The quality on these vary but I’ve gotten several…fairly decent. This is a set of three, one each of the different styles. Left to right: taper, plug, bottoming. Amazon.com
Same thing, bottoming only: Amazon.com
Cheaper basic spiral tap style…not sure I’d want this for this job, but it would work: Amazon.com
For wrenches, there are lots of choices at lots of price points and generally the cheapies are fine. The t-handle type are a little harder to start/keep straight unless you can chuck them in a drill press (or use a spring loaded “tap follower” in the chuck which will center itself in the divot or on the point of the heel of the tap…usually around $10 give or take) in conjunction with your vise. The straight-handle give you more leverage and can be easier to control. Just a couple quick examples that aren’t the cheapest.
https://www.amazon.com/Bosch-BTH1412-4-1-T-Handle-Wrench/dp/B07GRP817W/ (for 1/4 to 1/2 taps…that is to fit the size of the milled square flats on the tap…not actual opening size on the tool)
Amazon.com (for very small taps and up to 1/4”….not sure if either of these have the divot on the end for a follower…also not sure which would be best for whatever size the flats on a China tap might end up being…it varies…less leverage here but also less height)

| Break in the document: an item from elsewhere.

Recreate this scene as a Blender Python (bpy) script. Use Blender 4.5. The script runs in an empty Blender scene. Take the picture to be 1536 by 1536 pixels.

Amazon.com (these from Park bicycle tool company are actually pretty nice and not expensive…a cut above most of what’s out there…this is the smaller of the two they have. made in Taiwan from actual steel instead of zinc casting)
There are some special sockets made to hold taps for use with a ratchet, and sometimes people try to use a 12-point socket on a tap the same way, but I wouldn’t recommend doing this on this job. Does make it nicer for things like automotive work where you’re repairing rather than cutting new threads, and for reaching down to difficult places or in tight corners, but sort of like the t-handle tap wrenches, using a ratchet with only one lever arm makes it super easy to get tilted and end up with terrible or cockeyed threads/broken taps when cutting new threads.
Lot of words, sorry. Figured it might be helpful since it sounds like you may be new to the tools and concept. It’s not hard to do, just a learning curve to do it right, and it can be done pretty cheaply really unless you need all the tools, vice, etc.